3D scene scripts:
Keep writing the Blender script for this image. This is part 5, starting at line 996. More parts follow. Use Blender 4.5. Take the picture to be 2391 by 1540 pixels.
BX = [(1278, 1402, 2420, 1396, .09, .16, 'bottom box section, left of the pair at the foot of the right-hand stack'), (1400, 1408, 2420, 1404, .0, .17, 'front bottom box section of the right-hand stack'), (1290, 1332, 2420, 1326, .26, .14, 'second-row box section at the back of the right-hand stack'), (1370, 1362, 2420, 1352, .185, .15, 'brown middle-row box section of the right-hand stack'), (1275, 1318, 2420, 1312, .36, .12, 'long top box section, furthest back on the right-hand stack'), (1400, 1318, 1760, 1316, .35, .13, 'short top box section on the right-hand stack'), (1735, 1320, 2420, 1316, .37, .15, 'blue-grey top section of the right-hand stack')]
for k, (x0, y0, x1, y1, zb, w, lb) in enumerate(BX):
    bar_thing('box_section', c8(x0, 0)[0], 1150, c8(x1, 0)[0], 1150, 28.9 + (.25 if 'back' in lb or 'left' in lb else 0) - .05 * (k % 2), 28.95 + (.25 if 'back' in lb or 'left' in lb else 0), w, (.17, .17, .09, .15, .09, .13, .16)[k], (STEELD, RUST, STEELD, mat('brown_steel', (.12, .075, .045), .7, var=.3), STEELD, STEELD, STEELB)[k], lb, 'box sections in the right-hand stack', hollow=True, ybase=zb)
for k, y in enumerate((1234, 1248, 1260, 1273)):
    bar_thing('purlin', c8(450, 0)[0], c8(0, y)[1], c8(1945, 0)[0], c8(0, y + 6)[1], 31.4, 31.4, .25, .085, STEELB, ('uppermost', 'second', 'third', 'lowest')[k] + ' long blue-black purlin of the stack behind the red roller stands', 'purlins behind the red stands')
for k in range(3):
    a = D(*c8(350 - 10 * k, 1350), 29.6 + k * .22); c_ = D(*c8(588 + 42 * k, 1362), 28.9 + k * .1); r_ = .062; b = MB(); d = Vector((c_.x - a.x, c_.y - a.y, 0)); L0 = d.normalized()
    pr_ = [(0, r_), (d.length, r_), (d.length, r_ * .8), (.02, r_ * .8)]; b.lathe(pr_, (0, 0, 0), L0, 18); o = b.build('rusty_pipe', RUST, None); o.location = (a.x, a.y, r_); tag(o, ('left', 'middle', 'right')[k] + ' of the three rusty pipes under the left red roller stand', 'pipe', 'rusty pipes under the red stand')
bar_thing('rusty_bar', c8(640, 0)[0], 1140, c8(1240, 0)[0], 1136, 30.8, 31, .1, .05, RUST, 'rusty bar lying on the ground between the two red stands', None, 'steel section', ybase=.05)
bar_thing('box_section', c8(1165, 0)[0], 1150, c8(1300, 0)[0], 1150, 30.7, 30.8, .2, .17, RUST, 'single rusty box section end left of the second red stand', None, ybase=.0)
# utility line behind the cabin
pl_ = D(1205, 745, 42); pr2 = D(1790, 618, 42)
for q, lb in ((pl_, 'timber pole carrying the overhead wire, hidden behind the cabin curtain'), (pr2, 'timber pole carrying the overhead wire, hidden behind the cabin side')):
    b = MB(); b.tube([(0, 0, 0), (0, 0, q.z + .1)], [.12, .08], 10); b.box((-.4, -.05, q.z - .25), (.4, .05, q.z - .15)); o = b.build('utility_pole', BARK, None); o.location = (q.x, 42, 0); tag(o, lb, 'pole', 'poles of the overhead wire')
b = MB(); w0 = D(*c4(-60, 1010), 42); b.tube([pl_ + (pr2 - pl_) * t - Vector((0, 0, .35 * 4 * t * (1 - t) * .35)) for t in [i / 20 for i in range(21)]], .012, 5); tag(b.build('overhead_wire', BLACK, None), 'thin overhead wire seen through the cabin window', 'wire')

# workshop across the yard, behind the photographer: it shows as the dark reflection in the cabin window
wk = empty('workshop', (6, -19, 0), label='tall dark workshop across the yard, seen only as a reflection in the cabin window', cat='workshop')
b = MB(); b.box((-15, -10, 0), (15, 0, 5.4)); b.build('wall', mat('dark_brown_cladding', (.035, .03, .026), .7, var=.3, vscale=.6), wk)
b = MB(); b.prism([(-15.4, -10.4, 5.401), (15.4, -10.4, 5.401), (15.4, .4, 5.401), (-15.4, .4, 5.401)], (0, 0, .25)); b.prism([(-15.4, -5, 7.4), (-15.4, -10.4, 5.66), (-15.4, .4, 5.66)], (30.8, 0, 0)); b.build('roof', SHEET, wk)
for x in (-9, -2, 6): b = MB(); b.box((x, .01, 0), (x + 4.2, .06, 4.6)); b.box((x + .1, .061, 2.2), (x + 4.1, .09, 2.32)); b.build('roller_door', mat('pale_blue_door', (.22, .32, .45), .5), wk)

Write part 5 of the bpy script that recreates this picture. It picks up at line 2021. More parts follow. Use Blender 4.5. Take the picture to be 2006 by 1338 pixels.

Short task => Make an exact copy of the data above.

Output for this task =>
Keep writing the Blender script for this image. This is part 5, starting at line 996. More parts follow. Use Blender 4.5. Take the picture to be 2391 by 1540 pixels.
BX = [(1278, 1402, 2420, 1396, .09, .16, 'bottom box section, left of the pair at the foot of the right-hand stack'), (1400, 1408, 2420, 1404, .0, .17, 'front bottom box section of the right-hand stack'), (1290, 1332, 2420, 1326, .26, .14, 'second-row box section at the back of the right-hand stack'), (1370, 1362, 2420, 1352, .185, .15, 'brown middle-row box section of the right-hand stack'), (1275, 1318, 2420, 1312, .36, .12, 'long top box section, furthest back on the right-hand stack'), (1400, 1318, 1760, 1316, .35, .13, 'short top box section on the right-hand stack'), (1735, 1320, 2420, 1316, .37, .15, 'blue-grey top section of the right-hand stack')]
for k, (x0, y0, x1, y1, zb, w, lb) in enumerate(BX):
    bar_thing('box_section', c8(x0, 0)[0], 1150, c8(x1, 0)[0], 1150, 28.9 + (.25 if 'back' in lb or 'left' in lb else 0) - .05 * (k % 2), 28.95 + (.25 if 'back' in lb or 'left' in lb else 0), w, (.17, .17, .09, .15, .09, .13, .16)[k], (STEELD, RUST, STEELD, mat('brown_steel', (.12, .075, .045), .7, var=.3), STEELD, STEELD, STEELB)[k], lb, 'box sections in the right-hand stack', hollow=True, ybase=zb)
for k, y in enumerate((1234, 1248, 1260, 1273)):
    bar_thing('purlin', c8(450, 0)[0], c8(0, y)[1], c8(1945, 0)[0], c8(0, y + 6)[1], 31.4, 31.4, .25, .085, STEELB, ('uppermost', 'second', 'third', 'lowest')[k] + ' long blue-black purlin of the stack behind the red roller stands', 'purlins behind the red stands')
for k in range(3):
    a = D(*c8(350 - 10 * k, 1350), 29.6 + k * .22); c_ = D(*c8(588 + 42 * k, 1362), 28.9 + k * .1); r_ = .062; b = MB(); d = Vector((c_.x - a.x, c_.y - a.y, 0)); L0 = d.normalized()
    pr_ = [(0, r_), (d.length, r_), (d.length, r_ * .8), (.02, r_ * .8)]; b.lathe(pr_, (0, 0, 0), L0, 18); o = b.build('rusty_pipe', RUST, None); o.location = (a.x, a.y, r_); tag(o, ('left', 'middle', 'right')[k] + ' of the three rusty pipes under the left red roller stand', 'pipe', 'rusty pipes under the red stand')
bar_thing('rusty_bar', c8(640, 0)[0], 1140, c8(1240, 0)[0], 1136, 30.8, 31, .1, .05, RUST, 'rusty bar lying on the ground between the two red stands', None, 'steel section', ybase=.05)
bar_thing('box_section', c8(1165, 0)[0], 1150, c8(1300, 0)[0], 1150, 30.7, 30.8, .2, .17, RUST, 'single rusty box section end left of the second red stand', None, ybase=.0)
# utility line behind the cabin
pl_ = D(1205, 745, 42); pr2 = D(1790, 618, 42)
for q, lb in ((pl_, 'timber pole carrying the overhead wire, hidden behind the cabin curtain'), (pr2, 'timber pole carrying the overhead wire, hidden behind the cabin side')):
    b = MB(); b.tube([(0, 0, 0), (0, 0, q.z + .1)], [.12, .08], 10); b.box((-.4, -.05, q.z - .25), (.4, .05, q.z - .15)); o = b.build('utility_pole', BARK, None); o.location = (q.x, 42, 0); tag(o, lb, 'pole', 'poles of the overhead wire')
b = MB(); w0 = D(*c4(-60, 1010), 42); b.tube([pl_ + (pr2 - pl_) * t - Vector((0, 0, .35 * 4 * t * (1 - t) * .35)) for t in [i / 20 for i in range(21)]], .012, 5); tag(b.build('overhead_wire', BLACK, None), 'thin overhead wire seen through the cabin window', 'wire')

# workshop across the yard, behind the photographer: it shows as the dark reflection in the cabin window
wk = empty('workshop', (6, -19, 0), label='tall dark workshop across the yard, seen only as a reflection in the cabin window', cat='workshop')
b = MB(); b.box((-15, -10, 0), (15, 0, 5.4)); b.build('wall', mat('dark_brown_cladding', (.035, .03, .026), .7, var=.3, vscale=.6), wk)
b = MB(); b.prism([(-15.4, -10.4, 5.401), (15.4, -10.4, 5.401), (15.4, .4, 5.401), (-15.4, .4, 5.401)], (0, 0, .25)); b.prism([(-15.4, -5, 7.4), (-15.4, -10.4, 5.66), (-15.4, .4, 5.66)], (30.8, 0, 0)); b.build('roof', SHEET, wk)
for x in (-9, -2, 6): b = MB(); b.box((x, .01, 0), (x + 4.2, .06, 4.6)); b.box((x + .1, .061, 2.2), (x + 4.1, .09, 2.32)); b.build('roller_door', mat('pale_blue_door', (.22, .32, .45), .5), wk)

Write part 5 of the bpy script that recreates this picture. It picks up at line 2021. More parts follow. Use Blender 4.5. Take the picture to be 2006 by 1338 pixels.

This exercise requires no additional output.